散歩トレーニングの最終目標は、「飼主と一緒に歩く」ということを犬が理解することだと思います。「群れの移動」なのだから、その群れの一員が途中で道草を食っていてはいけないのです。外に出て晴れ晴れした気持ちはわかるけれど、いざ「移動!」となったら、うんこもおしっこもダメ、クンクンさえもダメです。一心にリーダーの後をついていかなければなりません。その代わり、その旅には必ずゴールがあって、そこに到着したら、拘束が解かれて自由にクンクン、そして排便。吠えても走り回ってもよし。要は「規律」「けじめ」が大切で、そういったことをルール化すべし。
一緒に歩くことが習慣化されると、犬がどこかへ行ってしまうということがなくなってきます。犬を自由にしていたとしても、時々飼主の様子を伺い、すこし移動しただけでも、敏感に察知してついてくるようになります。犬との距離が離れれば離れるほど、犬は飼主の様子を頻繁に確認するようになる。あー「群れ」なんだなぁ、と感じる瞬間です。犬はいつも飼主を見ている。信頼してついてきてくれる。もっともっと、しっかりしたリーダーにならねば、と思うようになります。
犬を自由にしていても、離れて行かないようにするには、何度かの「小さな失敗」が必要かもしれません。彼らは失敗から大きく学びます。トレーニングでは失敗させないことが大切なこともありますが、やはり人生と同じ、失敗から学ぶことは、犬を大きく変えてくれます。
たとえば、他の犬に挨拶なしに向かって行って怒られる、というのも小さな失敗の1つでしょう。このとき飼主が「いやねぇ、怖いワンちゃんねぇ!」などといって引き下がってしまうとトラウマになってしまう。場合によっては犬嫌いの犬になってしまう。それはあまりにもかわいそう。殺し合いの喧嘩になることもあり得るから介入のタイミングは非常に難しいのだけれど、犬同士の学びの場を奪ってはいけない。何事も経験なのである。信頼できる犬を相手にして教えてもらうのが得策。
犬と強固な信頼関係と主従関係が築けていれば、犬は本当に困ったとき、嫌なことに遭遇した時、飼主を頼ってきます。股の間に入る込んでくるかもしれない。そんな時は「それでいい」と思って静かに受け入れてあげればいい。失敗の反省は勝手にしてくれると信じ、「ここに居ていいんだ」と。

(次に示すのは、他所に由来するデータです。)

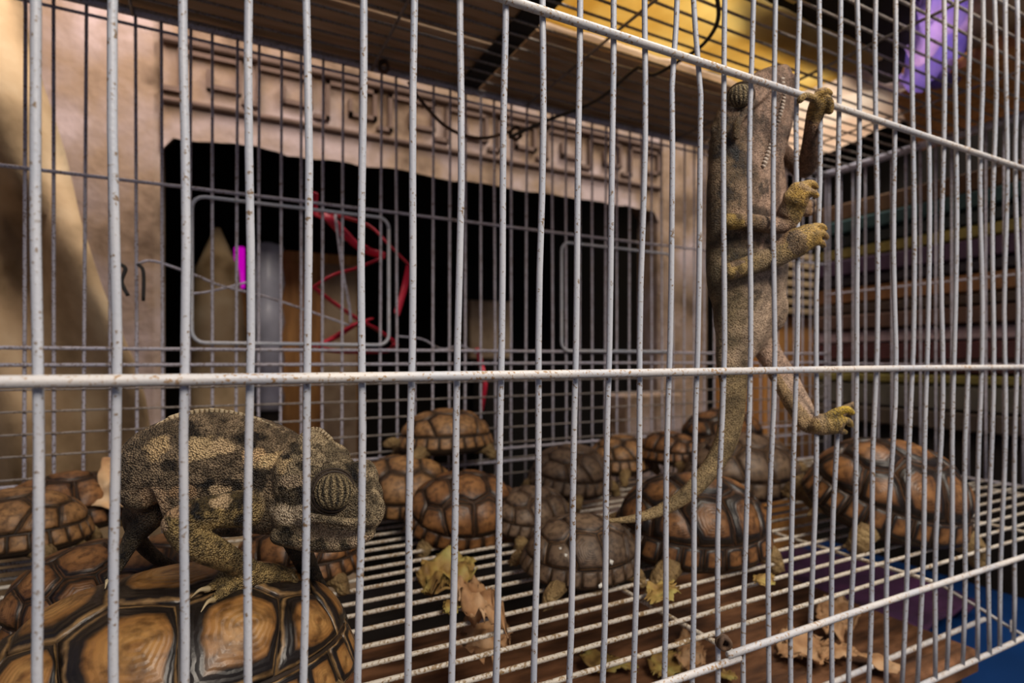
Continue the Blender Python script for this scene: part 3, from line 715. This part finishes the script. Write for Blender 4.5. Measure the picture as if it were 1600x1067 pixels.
# ------------------------------------------------------------------ chameleons
def rp(px, b, r):
    t = (px-800)/F; return r/F*b/(V.y+V.x*t)*D
class Cham:
    def __init__(s): s.parts = []; s.samples = []; s.cols = []
    def chain(s, pts, col, n=5, seg=18):
        q = cr([(p[0], p[1], p[2], p[3], p[4] if len(p) > 4 else p[3]) for p in pts], n)
        W_ = [P(x[0], x[1], x[2]) for x in q]; r1 = []
        for i, x in enumerate(q):     # true radius of a tube seen at a slant
            T = W_[min(i+1, len(q)-1)]-W_[max(i-1, 0)]; Q = T.cross(V).normalized(); kk = U.x-U.y*(x[0]-800)/F
            r1.append(max(.0006, rp(x[0], x[2], x[3])/math.sqrt((kk*Q.dot(U))**2+Q.z**2+1e-9)))
        r2 = [max(.0006, rp(x[0], x[2], x[4])) for x in q]
        s.parts.append(tube_vf(W_, r1, seg, V, r2))
        for w_, r in zip(W_, r1): s.samples.append((*w_, r)); s.cols.append(col)
    def ball(s, x, y, b, r1, r2, rd, col, ang=0):
        c = P(x, y, b); a1, a2, a3 = rp(x, b, r1), rp(x, b, r2), rp(x, b, rd)
        vs = []; fs = []; n, m_ = 12, 18; ca, sa = math.cos(math.radians(ang)), math.sin(math.radians(ang))
        for i in range(n+1):
            t = math.pi*i/n
            for k in range(m_):
                f = 2*math.pi*k/m_; X = a1*math.cos(t) if False else a1*math.sin(t)*math.cos(f); Z = a2*math.sin(t)*math.sin(f); Y = a3*math.cos(t)
                vs.append(c+U*(X*ca-Z*sa)+V*Y+Vector((0, 0, X*sa+Z*ca)))
        for i in range(n):
            for k in range(m_): fs.append((i*m_+k, i*m_+(k+1) % m_, (i+1)*m_+(k+1) % m_, (i+1)*m_+k))
        s.parts.append((vs, fs)); s.samples.append((*c, (a1+a2)/2)); s.cols.append(col)
    def build(s, name, m, vox, parent, tintf):
        me = remesh(s.parts, vox, 3, name); n = len(me.vertices)
        co_ = np.empty(n*3); me.vertices.foreach_get('co', co_); co_ = co_.reshape(-1, 3)
        sm = np.array(s.samples); cl = np.array(s.cols); out = np.empty((n, 4)); out[:, 3] = 1
        for i in range(0, n, 4000):
            d = np.linalg.norm(co_[i:i+4000, None, :]-sm[None, :, :3], axis=2)-sm[None, :, 3]
            wt = np.exp(-np.clip(d-d.min(1, keepdims=True), 0, .05)/.0018); wt /= wt.sum(1, keepdims=True)
            out[i:i+4000, :3] = wt @ cl
        for i in range(n): out[i, :3] = tintf(Vector(co_[i]), out[i, :3])
        at = me.color_attributes.new('tint', 'FLOAT_COLOR', 'POINT'); at.data.foreach_set('color', out.ravel())
        me.transform(Matrix.Translation(-parent.location)); me.materials.append(m)
        print(name, n, 'verts'); return link(name, me, None, parent)
def claw(parent, p0, p1, r=.0016, m=M_claw):
    c0, c1 = P(*p0), P(*p1); md_ = (c0+c1)/2+Vector((0, 0, (c1-c0).length*.18))
    q = cr([tuple(c0), tuple(md_), tuple(c1)], 4); k = len(q)
    vs, fs = tube_vf(q, [r*(1-.92*i/(k-1)) for i in range(k)], 8)
    o = link('claw', mesh('claw', [v-parent.location for v in vs], fs), m, parent); return o
def crest(parent, pts, size, n, mat_, name='crest', dirf=None):
    q = cr(pts, 8); vs = []; fs = []; P3 = [P(x[0], x[1], x[2]) for x in q]
    ls = [0]
    for a_, b_ in zip(P3, P3[1:]): ls.append(ls[-1]+(b_-a_).length)
    for k in range(n):
        d = ls[-1]*(k+.5)/n; i = max(j for j in range(len(ls)) if ls[j] <= d); i = min(i, len(P3)-2)
        t = (d-ls[i])/(ls[i+1]-ls[i]+1e-9); c = P3[i].lerp(P3[i+1], t); T = (P3[i+1]-P3[i]).normalized()
        up = T.cross(V).normalized()*dirf; s_ = size*(.8+.4*random.random())
        b0 = len(vs)
        for j in range(6):
            a = j*math.pi/3; vs.append(c+T*(s_*.62*math.cos(a))+V*(s_*.62*math.sin(a))-up*s_*.5)
        for j in range(6):
            a = j*math.pi/3; vs.append(c+T*(s_*.45*math.cos(a))+V*(s_*.45*math.sin(a))+up*s_*.45)
        vs.append(c+up*s_)
        for j in range(6): fs.append((b0+j, b0+(j+1) % 6, b0+6+(j+1) % 6, b0+6+j)); fs.append((b0+6+j, b0+6+(j+1) % 6, b0+12))
    o = link(name, mesh(name, [v-parent.location for v in vs], fs), mat_, parent); return o
M_crest = noise_mat('pale_crest_scale', [(.42, .32, .18), (.80, .66, .44)], 160, .6, .2)
M_throat = noise_mat('pale_throat_scale', [(.42, .34, .28), (.66, .58, .50)], 160, .6, .2)
def eye_turret(parent, px, py, b, r, off, tilt, m_a, m_b):
    """domed, closed turret with folds running top to bottom, faces the viewer's side"""
    c = P(px, py, b); rr = rp(px, b, r); n = (Vector((0, 0, CZ))-c).normalized(); n = (n+U*tilt[0]+Vector((0, 0, tilt[1]))).normalized()
    c = c+n*off; rt = n.cross(Vector((0, 0, 1))).normalized(); up = rt.cross(n).normalized()
    vs = []; fs = []; at = []; N, M = 16, 72
    for i in range(N+1):
        t = i/N*math.pi*.5
        for k in range(M):
            f = 2*math.pi*k/M; x = math.sin(t)*math.cos(f); y = math.sin(t)*math.sin(f); zz = math.cos(t)
            # meridian folds through top and bottom poles
            lon = math.atan2(x, zz+.25*0+.02); fold = math.sin(lon*15)*.06*math.sin(t)**.5*math.sqrt(max(0, 1-y*y))
            fold += .012*math.sin(y*46+3*x)*math.sqrt(max(0, 1-y*y))
            s_ = 1+fold
            vs.append(c+(rt*x+up*y)*rr*s_+n*(zz*rr*.80*s_)-parent.location); at.append(fold)
    for i in range(N):
        for k in range(M): fs.append((i*M+k, i*M+(k+1) % M, (i+1)*M+(k+1) % M, (i+1)*M+k))
    me = mesh('eye', vs, fs); col = me.color_attributes.new('tint', 'FLOAT_COLOR', 'POINT')
    dat = []
    for v_, h in zip(vs, at):
        g = min(1, max(0, (h+.035)/.07)); dat += [.03+.46*g, .024+.36*g, .015+.20*g, 1]
    col.data.foreach_set('color', dat); eo = link('eye', me, m_a, parent)
    for q, (ro, rt_, hh) in enumerate([(1.07, .09, -.10), (1.24, .06, -.30)]):
        pts = [c+(rt*math.cos(f)+up*math.sin(f))*rr*ro+n*rr*hh for f in np.linspace(0, 2*math.pi, 41)]
        v2, f2 = tube_vf(pts, [rr*rt_]*len(pts), 8, cap=False)
        link('eyelid_fold', mesh('eyelid_fold', [v-parent.location for v in v2], f2), M_seam, eo)
    pc = c-up*rr*.62+n*rr*.62
    v2, f2 = tube_vf([pc-n*.001, pc+n*rr*.04], [rr*.09, rr*.07], 10)
    link('pupil', mesh('pupil', [v-parent.location for v in v2], f2), M_eye, eo)
def fbm(p, s): return noise.noise(p*s)+.5*noise.noise(p*s*2.1+Vector((5, 1, 2)))+.25*noise.noise(p*s*4.3)
# ---- left chameleon
from mathutils.bvhtree import BVHTree
bpy.context.view_layer.update()
def shell_bvh(root, lift=0):
    sh = [c for c in root.children if c.name.startswith('shell')][0]; Mw = sh.matrix_world
    return BVHTree.FromPolygons([Mw @ v.co for v in sh.data.vertices], [tuple(p.vertices) for p in sh.data.polygons])
BV = shell_bvh(BIG)
def sb(x, y, r=0, default=1.38):     # depth at which something of radius r touches the shell
    d = Vector(((x-800)/F, 1, (HY-y)/F)).normalized(); h = BV.ray_cast(Vector((0, 0, CZ)), d)
    return default if h[0] is None else ab(h[0]+h[1]*(r+.0085))[1]
cl = empty('chameleon', P(385, 905, 1.33), 'dark mottled chameleon at left, standing on the large amber tortoise', 'chameleon', 'chameleons in the cage')
C1 = Cham(); g = (.27, .20, .125); hd = (.46, .36, .22); lm = (.42, .30, .12); fa = (.07, .055, .035)
C1.chain([(214, 772, 1.42, 34, 24), (240, 744, 1.42, 74, 42), (300, 739, 1.41, 94, 50), (360, 741, 1.40, 97, 50), (415, 750, 1.38, 88, 46), (452, 768, 1.35, 74, 42), (478, 785, 1.31, 52, 42)], g, 6, 32)
C1.chain([(456, 790, 1.34, 44, 40), (488, 772, 1.31, 86, 46), (512, 780, 1.28, 76, 48), (540, 790, 1.25, 62, 44), (566, 796, 1.22, 54, 34), (580, 803, 1.20, 30, 20)], hd, 6, 32)
C1.ball(493, 715, 1.32, 32, 48, 13, hd, 14)          # casque
C1.ball(476, 748, 1.32, 20, 36, 22, hd, 20)
C1.ball(560, 762, 1.24, 30, 46, 26, hd, -18)         # brow and far turret
C1.ball(452, 805, 1.30, 26, 30, 34, hd)             # gular lobe
C1.chain([(440, 835, 1.30, 16, 26), (490, 842, 1.27, 19, 28), (540, 842, 1.23, 17, 26), (575, 832, 1.20, 12, 18)], hd, 5)   # lower jaw
C1.chain([(470, 806, 1.22, 7, 8), (510, 812, 1.185, 7, 7), (550, 816, 1.16, 7, 8), (582, 814, 1.165, 8, 8)], hd, 5)      # upper lip ridge
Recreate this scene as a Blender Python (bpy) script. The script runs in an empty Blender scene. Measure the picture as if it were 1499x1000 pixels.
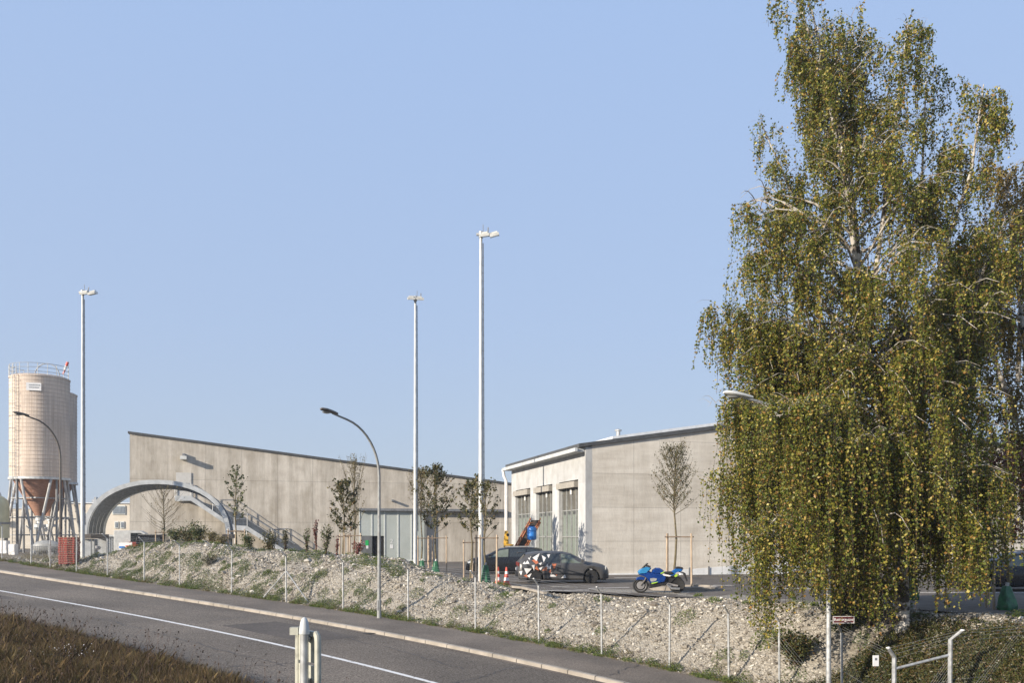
import bpy, math, random
import numpy as np
from mathutils import Vector, Matrix
R = math.radians
C = bpy.context.scene.collection
SC = bpy.context.scene

# ---------------------------------------------------------------- camera, world, sun, exposure
F = 1300.0; YH = 785.0; CH = 2.2
cam = bpy.data.cameras.new('camera'); camo = bpy.data.objects.new('camera', cam); C.objects.link(camo)
camo.location = (0, 0, CH); camo.rotation_euler = (R(90), 0, 0)
cam.sensor_width = 36; cam.lens = 36 * F / 1499; cam.shift_y = (YH - 500) / 1499
cam.clip_start = 0.1; cam.clip_end = 6000
SC.camera = camo
SUN_EL = 18.5; SUN_TRAVEL = Vector((.80, .60, 0))
w = bpy.data.worlds.new('World'); SC.world = w; w.use_nodes = True
nt = w.node_tree; bg = nt.nodes['Background']
sky = nt.nodes.new('ShaderNodeTexSky'); sky.sky_type = 'NISHITA'; sky.sun_disc = False
sky.sun_elevation = R(SUN_EL); sky.sun_rotation = math.atan2(-SUN_TRAVEL.x, -SUN_TRAVEL.y)
sky.altitude = 400; sky.air_density = 1.0; sky.dust_density = 1.2; sky.ozone_density = 2.0
hz = nt.nodes.new('ShaderNodeMixRGB'); hz.blend_type = 'MIX'; hz.inputs[0].default_value = .86
tcw = nt.nodes.new('ShaderNodeTexCoord'); sxw = nt.nodes.new('ShaderNodeSeparateXYZ'); rw_ = nt.nodes.new('ShaderNodeValToRGB')   # thin bright autumn haze in the air, greyer low down
nt.links.new(tcw.outputs['Generated'], sxw.inputs[0]); nt.links.new(sxw.outputs[2], rw_.inputs[0])
e_ = rw_.color_ramp.elements; e_[0].position = 0; e_[0].color = (.312, .366, .440, 1); e_[1].position = .55; e_[1].color = (.262, .362, .560, 1)
m1_ = e_.new(.22); m1_.color = (.288, .366, .512, 1)
ml_ = nt.nodes.new('ShaderNodeMixRGB'); ml_.blend_type = 'MULTIPLY'; ml_.inputs[0].default_value = 1; ml_.inputs[2].default_value = (10.5, 10.5, 10.5, 1)
nt.links.new(rw_.outputs[0], ml_.inputs[1]); nt.links.new(ml_.outputs[0], hz.inputs[2])
nt.links.new(sky.outputs[0], hz.inputs[1]); nt.links.new(hz.outputs[0], bg.inputs[0])
bg.inputs[1].default_value = 0.095
sl = bpy.data.lights.new('sun', 'SUN'); so = bpy.data.objects.new('sun', sl); C.objects.link(so)
sl.energy = 5.0; sl.angle = R(.6); sl.color = (1, .895, .76)
tv = Vector((SUN_TRAVEL.x, SUN_TRAVEL.y, -math.tan(R(SUN_EL)) * SUN_TRAVEL.length))
so.rotation_euler = tv.to_track_quat('-Z', 'Y').to_euler()
SC.view_settings.view_transform = 'Standard'; SC.view_settings.look = 'None'
SC.view_settings.exposure = 0.70; SC.view_settings.gamma = 1

rnd = random.Random(7); rng = np.random.default_rng(7)

def at(x, y, D):
    return Vector(((x - 749.5) * D / F, D, CH - (y - YH) * D / F))
def xat(x, D): return (x - 749.5) * D / F

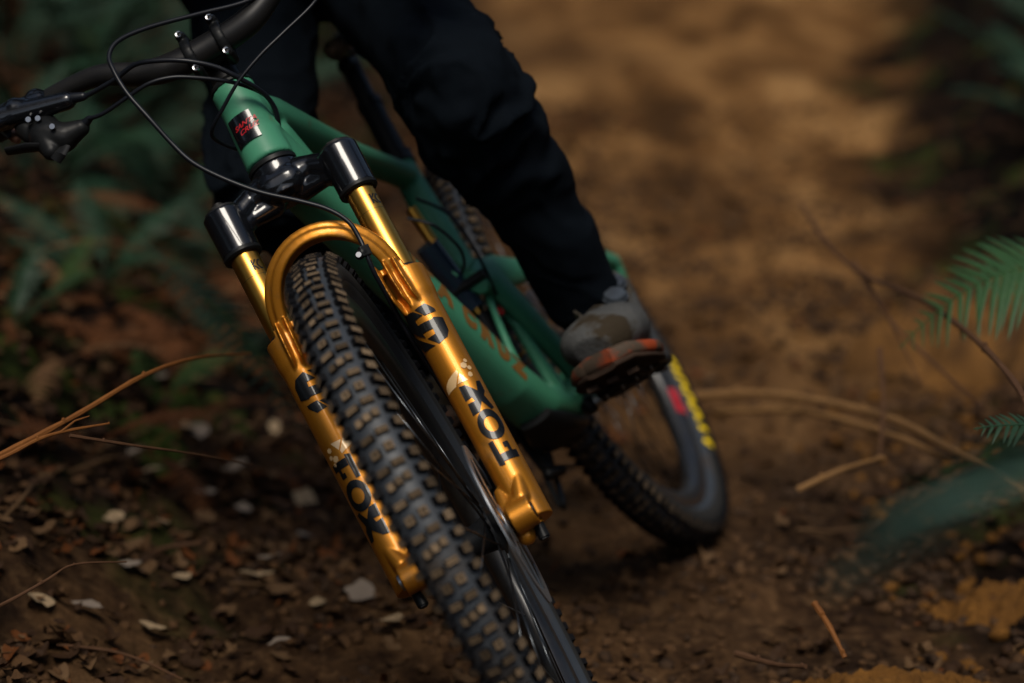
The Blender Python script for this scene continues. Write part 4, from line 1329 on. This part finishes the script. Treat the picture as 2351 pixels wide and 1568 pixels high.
# ------------------------------------------------------------------ plants and twigs
def frond_mesh(name, L, W, droop, pairs, mats, seed, lobes=True, stem=0.25):
    rr = random.Random(seed)
    mb = MB()
    pts = []
    for k in range(13):
        t = k / 12
        pts.append(Vector((L * t, 0, L * (0.30 * t - droop * t * t))))
    mb.loft(pts, [(0.004 * (1 - .8 * k / 12), 0.004 * (1 - .8 * k / 12)) for k in range(13)], 5, (0, 1, 0))
    def P(t):
        i = min(int(t * 12), 11); f = t * 12 - i; return pts[i].lerp(pts[i + 1], f)
    for k in range(pairs):
        t = stem + (1 - stem) * (k + .5) / pairs
        w = W * (math.sin(PI * min(1, (t - stem) / (1 - stem) * 0.86 + 0.14)) ** 0.8) * rr.uniform(.88, 1.06)
        base = P(t); tan = (P(min(1, t + .03)) - P(max(0, t - .03))).normalized()
        for s_ in (1, -1):
            d = (Vector((0, s_, 0)) * 0.93 + tan * 0.36 + Vector((0, 0, rr.uniform(-.22, .05)))).normalized()
            bw = L * (1 - stem) / pairs * 0.40
            nseg = 4
            vs = []; fs = []
            for j in range(nseg + 1):
                q = j / nseg
                c = base + d * (w * q) + Vector((0, 0, -0.18 * w * q * q))
                ww = bw * (1 - q) ** .7 * (1.15 if j % 2 else .85)
                vs += [c - tan * ww, c + Vector((0, 0, ww * .35)), c + tan * ww]
            for j in range(nseg):
                for z_ in (0, 1):
                    a = j * 3 + z_; fs.append((a, a + 1, a + 4, a + 3))
            mb.add(vs, fs)
    return mb.mesh(name, mats, scale=1.0, smooth=True)


def leaflet_mesh(name, L, W, mat):
    mb = MB(); vs = []; fs = []
    n = 7
    for j in range(n + 1):
        q = j / n
        ww = W * (1 - q) ** .6 * (0.7 + .3 * min(1, q * 6))
        c = Vector((L * q, 0, -0.16 * L * q * q))
        vs += [c + Vector((0, -ww, -ww * .2)), c + Vector((0, 0, ww * .25)), c + Vector((0, ww, -ww * .2))]
    for j in range(n):
        for z_ in (0, 1):
            a = j * 3 + z_; fs.append((a, a + 1, a + 4, a + 3))
    mb.add(vs, fs)
    return mb.mesh(name, mat, scale=1.0)


FR = [frond_mesh("frond", 0.60, 0.12, 0.42 + .08 * k, 28, [M['fern']], 30 + k) for k in range(3)]
FRB = [frond_mesh("frond", 0.60, 0.11, 0.42 + .08 * k, 30, [M['fernb']], 40 + k) for k in range(2)]
FRY = [frond_mesh("frond", 0.50, 0.12, 0.45, 18, [M['ferny']], 50)]
FRD = [frond_mesh("frond", 0.55, 0.12, 0.60 + .15 * k, 16, [M['bracken']], 60 + k) for k in range(2)]
FRP = [frond_mesh("frond", 0.50, 0.11, 0.7, 16, [M['brackenp']], 70)]


def fern(name, x, y, z, n, meshes, size, label, cat, group=None, seed=0, spread=(0, 360), lift=(10, 55)):
    rr = random.Random(seed)
    o = empty(name, None, Matrix.Translation((x, y, z))); tag(o, label, cat, group)
    for k in range(n):
        az = spread[0] + (spread[1] - spread[0]) * (k + rr.uniform(.1, .9)) / n
        s_ = size * rr.uniform(.75, 1.15)
        m_ = Matrix.Rotation(R(az), 4, 'Z') @ Matrix.Rotation(-R(rr.uniform(*lift)), 4, 'Y') @ Matrix.Rotation(rr.uniform(-.5, .5), 4, 'X') @ Matrix.Scale(s_, 4)
        link(bpy.data.objects.new("frond", rr.choice(meshes)), o, m_)
    return o


def placed_frond(name, root, tip, W, pairs, mat, label, cat, group=None, sag=0.05, roll=0.0, stem=.12, lw=0.10):
    """one frond plant part from root to tip, leaflets as pieces"""
    root, tip = Vector(root), Vector(tip)
    o = empty(name, None, Matrix.Translation(root)); tag(o, label, cat, group)
    d = tip - root; L = d.length
    pts = [root.lerp(tip, t / 14) + Vector((0, 0, sag * 4 * (t / 14) * (1 - t / 14))) - root for t in range(15)]
    mb = MB(); mb.loft(pts, [(0.0028 * (1 - .7 * k / 14),) * 2 for k in range(15)], 6, (0, 0, 1)); mb.build("frond_stem", mat, o, scale=1.0)
    side = d.normalized().cross(Vector((0, 0, 1))).normalized()
    side = Matrix.Rotation(roll, 3, d.normalized()) @ side
    lm = leaflet_mesh("leaflet", 1.0, lw, mat)
    for k in range(pairs):
        t = stem + (1 - stem) * (k + .5) / pairs
        i = min(int(t * 14), 13); p = pts[i].lerp(pts[i + 1], t * 14 - i); tan = (pts[i + 1] - pts[i]).normalized()
        w = W * math.sin(PI * min(1, (t - stem) / (1 - stem) * .84 + .16)) ** .8 * random.uniform(.9, 1.08)
        for s_ in (1, -1):
            x = (side * s_ * .93 + tan * random.uniform(.28, .5) + Vector((0, 0, random.uniform(-.12, .02)))).normalized()
            z = tan.cross(x).normalized() * (1 if s_ < 0 else -1)
            if z.z < 0: z = -z
            y_ = z.cross(x)
            m_ = Matrix((x, y_, z)).transposed().to_4x4() @ Matrix.Scale(w, 4); m_.translation = p
            link(bpy.data.objects.new("leaflet", lm), o, m_)
    return o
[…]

かくれんぼの延長のような、すこしスリリングな遊びも、小さな失敗を経験できる良い方法かもしれません。勝手にどこかへ行ってしまうと、飼主が見つからなくなってしまいハラハラ・ドキドキ、という経験だ。が、実はこれは難しい技術なのだ。しばらく隠れていて、犬が心配になって飼主が早く出てしまうと、犬は「どこにいっても飼主は見ていてくれる」と勘違いしてしまう。これでは全く逆効果。人間の3歳児と同じ。そうならないように十分な時間をかけて、丁寧に接する必要があります。
「マズイ、飼主がいない!」と思わせたらしめたもの。飼主の背中を見つけたら、一目散に走ってくるだろう。このタイミングが遅いと、犬は自分で帰り道を探し出してしまう。飼主を探している絶妙なタイミングが大切。そしてこのとき飼主はひたすら堂々としていればよい。間違っても「どこ行ってたの~、心配したわぁ」などという雰囲気を醸し出してはいけない。リーダー犬は群れから去る犬を追い戻すことは決してしない。「ついてこなかったらお前はヤバいことになるぞ」というリーダーとして強い心で迎える。遠くへ行ってしまったことを叱るのではなく、自分から戻ってきたことを、静かに褒めてあげる。遠くへ行ったことは勝手に反省してくれる。
焦ってリードをつないではダメ。罰として理解される可能性があるからだ。
正しく経験できた犬は、もう遠くへは行こうとしない。